Assessment: After each object is placed ask if any should be moved. In summary ask for the definition for each category.


As a final exercise have the students take their object and integrate it into the diagram previously created. Note that the students must first integrate the four material categories into the diagram first, and then place their object onto the diagram. See a possible solution below:

Classification Diagram

Assessment: Check student's diagram for accuracy.


Knowledge of concept mapping would help but the exercise can be conducted without this knowledge.

Best Teaching Practices

  • Inquiry

Alignment with Standards

NGSS Standards:

  • HS-PS2-6 Communicate scientific and technical information about why the molecular-level structure is important in the functioning of designed materials.

Common Core Standards:

  • RST.9-10.3 Follow pecisely a complex multistep procedure when carrying out experiments, taking measurements, or performing technical tasks, attending to special cases or exceptions defined in the text.
  • WHST.9-10.2 Write informative/expanatory texts, including narration of historical events, scientific procedures/experiments, or technical processes.

National Standards:

  • 5-8 Science as Inquiry
  • 5-8 Physical Science

Ohio Standards:

  • Grades 9-10 Scientific Ways of Knowing
  • Grades 9-10 Physical Science

Content Knowledge

Heterogeneous- is not uniform when examined by sight. Tree bark would be heterogeneous.

Homogeneous- is uniform when examined by sight. Unspoiled milk is homogeneous.

Materials can be heterogeneous or heterogeneous and are made up of the following categories:

  • Metals are normally solids at room temperature, shiny, good conductors of electricity, can be bent, and are moldable. Metals are either elements or mixtures (called alloys). Their melting temperatures range from low in the case of lead to high for tungsten.
  • Polymers are large molecules with repeating units that are made up mostly of carbon and hydrogen atoms. Many of our food containers are made of polymers that students call, "plastics." If you look on the bottom of a container made of polymers you will find a recycle symbol that looks like a triangle made of three arrows with a number inside.

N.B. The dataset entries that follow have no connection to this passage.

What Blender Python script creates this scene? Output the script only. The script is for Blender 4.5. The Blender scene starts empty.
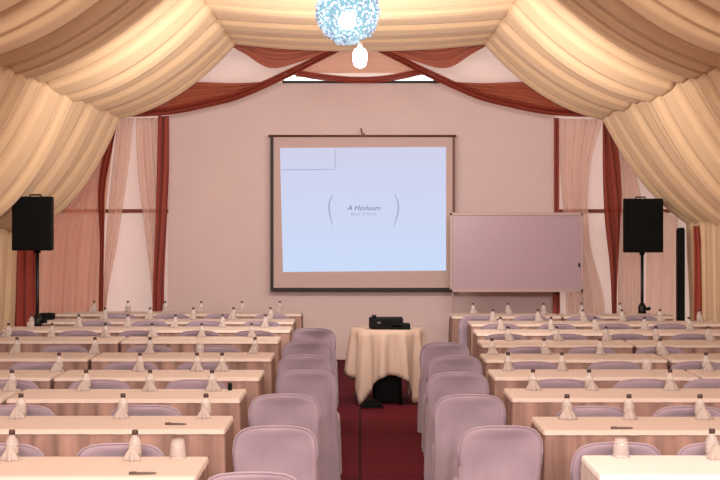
import bpy, bmesh, math, random
from mathutils import Vector
R = random.Random(7)
C = bpy.context.scene.collection
PI = math.pi
F, CX, HY, EYE = 1236.0, 360.0, 222.0, 1.85      # focal length in px, vanishing point, eye height

def P(px, py, d):                                 # photo pixel at a real distance -> point in the room
    return Vector(((px-CX)*d/F, d, EYE-(py-HY)*d/F))

# ------------------------------------------------------------------ materials
def mat(name, col, rough=.8, metal=0, sheen=0, noise=0, nscale=40, emit=None, es=0, trans=0, bump=0, bscale=200):
    m = bpy.data.materials.new(name); m.use_nodes = True
    nt = m.node_tree; b = nt.nodes['Principled BSDF']; out = nt.nodes['Material Output']
    b.inputs['Base Color'].default_value = (*col, 1)
    b.inputs['Roughness'].default_value = rough
    b.inputs['Metallic'].default_value = metal
    b.inputs['Sheen Weight'].default_value = sheen
    b.inputs['Specular IOR Level'].default_value = .2 if rough > .6 else .5
    tc = nt.nodes.new('ShaderNodeTexCoord')
    if noise:
        n = nt.nodes.new('ShaderNodeTexNoise'); n.inputs['Scale'].default_value = nscale; n.inputs['Detail'].default_value = 4
        nt.links.new(tc.outputs['Object'], n.inputs['Vector'])
        r = nt.nodes.new('ShaderNodeValToRGB')
        r.color_ramp.elements[0].position = .3; r.color_ramp.elements[1].position = .7
        r.color_ramp.elements[0].color = (*[c*(1-noise) for c in col], 1)
        r.color_ramp.elements[1].color = (*[min(1, c*(1+noise)) for c in col], 1)
        nt.links.new(n.outputs['Fac'], r.inputs['Fac']); nt.links.new(r.outputs['Color'], b.inputs['Base Color'])
    if bump:
        n2 = nt.nodes.new('ShaderNodeTexNoise'); n2.inputs['Scale'].default_value = bscale
        nt.links.new(tc.outputs['Object'], n2.inputs['Vector'])
        bp = nt.nodes.new('ShaderNodeBump'); bp.inputs['Strength'].default_value = bump; bp.inputs['Distance'].default_value = .01
        nt.links.new(n2.outputs['Fac'], bp.inputs['Height']); nt.links.new(bp.outputs['Normal'], b.inputs['Normal'])
    if emit:
        b.inputs['Emission Color'].default_value = (*emit, 1); b.inputs['Emission Strength'].default_value = es
    if trans:
        t = nt.nodes.new('ShaderNodeBsdfTranslucent'); t.inputs['Color'].default_value = (*col, 1)
        mx = nt.nodes.new('ShaderNodeMixShader'); mx.inputs['Fac'].default_value = trans
        nt.links.new(b.outputs[0], mx.inputs[1]); nt.links.new(t.outputs[0], mx.inputs[2]); nt.links.new(mx.outputs[0], out.inputs['Surface'])
    return m

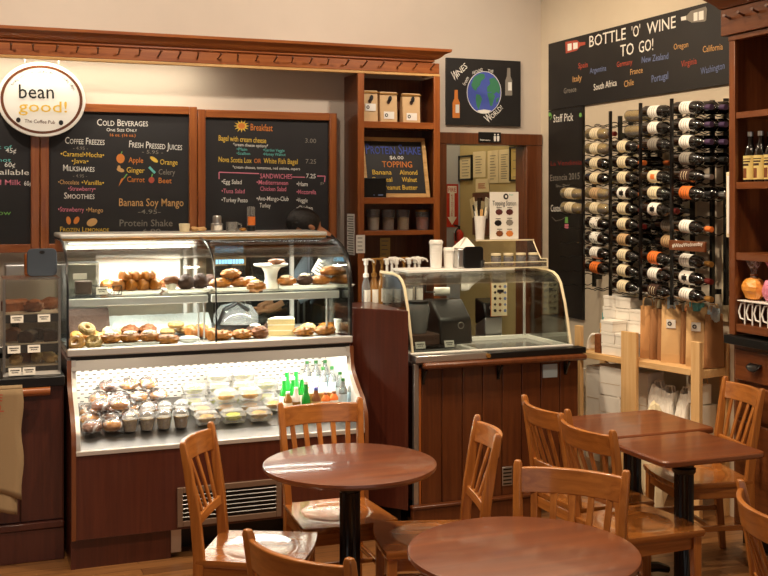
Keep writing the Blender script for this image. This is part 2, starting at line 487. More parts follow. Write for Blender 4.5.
struct('wall_corridor_left', G().box(2.8, 2.9, YW+.12, 8.55, 0, 3.5), 'olive', ang=0)
g = G(); g.box(3.19, 3.275, 7.165, 7.215, 0, 2.19); g.box(3.925, 4.055, 7.165, 7.215, 0, 2.19); g.box(3.19, 4.055, 7.16, 7.215, 2.19, 2.275)
g.box(3.255, 3.275, 7.215, 7.34, 0, 2.19); g.box(3.925, 3.945, 7.215, 7.34, 0, 2.19); g.box(3.255, 3.945, 7.215, 7.34, 2.19, 2.21)
struct('door_1', g, 'trimd', bevel=.004)

# ---- notices in the corridor (on its right wall X=3.985)
def sheet_x(name, label, cat, c, X, paper, frame=None, lines=6, group=None, lm='ck_g', hd=None):
    """paper fixed to a wall whose face points to -X; c = pixel quad x0,y0(top) x1,y1(bottom)"""
    x0, y0, x1, y1 = c
    a, b = at(x0, y0, X=X), at(x1, y1, X=X)
    t = thing(name, label, cat, (X, (a.y+b.y)/2, b.z), group=group)
    if frame:
        g = G(); w = .014
        ya, yb, za, zb = b.y, a.y, b.z, a.z
        for q in ((ya, ya+w, za, zb), (yb-w, yb, za, zb), (ya, yb, za, za+w), (ya, yb, zb-w, zb)): g.box(X-.018, X, *q)
        obj('frame', g, frame, t)
        g = G().box(X-.008, X-.001, ya+w, yb-w, za+w, zb-w)
    else: g = G().box(X-.004, X-.0005, b.y, a.y, b.z, a.z)
    obj('sheet', g, paper, t, ang=0)
    s = Txt(X=X-.008 if frame else X-.004); hgt = y1-y0; sl = (y0-HY)/(x0+40)
    if hd: s.fit(hd, x0+2, y0+4+0*sl, x1-2, y0+4+(x1-x0)*sl, 2.0, 'redm')
    for k in range(lines):
        y = y0+5+(hgt-9)*k/max(1, lines-1); q = rnd.uniform(.6, 1)
        s.line([(x0+2.2, y), (x0+2.2+(x1-x0-4.4)*q, y+(x1-x0-4.4)*q*(y-HY)/(x0+40))], .7, lm)
    s.done('print', t)
    return t
CX = 3.984
sheet_x('certificate', 'black framed certificate, leftmost paper on the corridor wall', 'certificate', (460, 156, 473, 180), CX, 'cream', 'black', 6)
sheet_x('notice', 'cream licence sheet next to the black framed certificate', 'notice', (473.5, 152, 486, 177), CX, 'cream', None, 7)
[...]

The numbers range from one to seven and indicate the type of polymer. Polymers have low melting temperatures.
  • Ceramics are made of metal plus nonmetals. Common ceramics include glass which is amorphous (not arranged in a regular pattern) and tile which is crystalline (a regular pattern). Ceramics have high melting temperatures.
  • Composites are made up of two or more distinct materials such as polymers or ceramics. Examples are: wood, skis, and concrete.

Elements- A substance that cannot be broken down by physical or chemical means.

Compounds- A combination of two or more elements that can be broken down to elements.

Classification Diagram


Choose items that can be safely handled in the classroom. Remind students to handle all materials safely and for their intended purpose.


Knowledge of matter and materials promotes scientific literacy among students. Also, these materials show up in thousands of places/things - engineers and scientists choose materials for use based on the materials' physical properties. Classification is an important higher order skill that allows an individual make some sense out of our complex world.


Students should be able to systematically use their observations to classify any substance.

Other Considerations

Grouping Suggestions: Students should be placed in groups of two or three. However a novel idea on grouping is found in, "Cooperative Learning in the Science Classroom," by Emily Lin, the Science Teacher Vol 73 No 5 Summer 2006, pp34-39

Pacing/Suggested Time: Two 45 minute periods.

Printable PDF Worksheets

N/A - Students devise their own diagrams.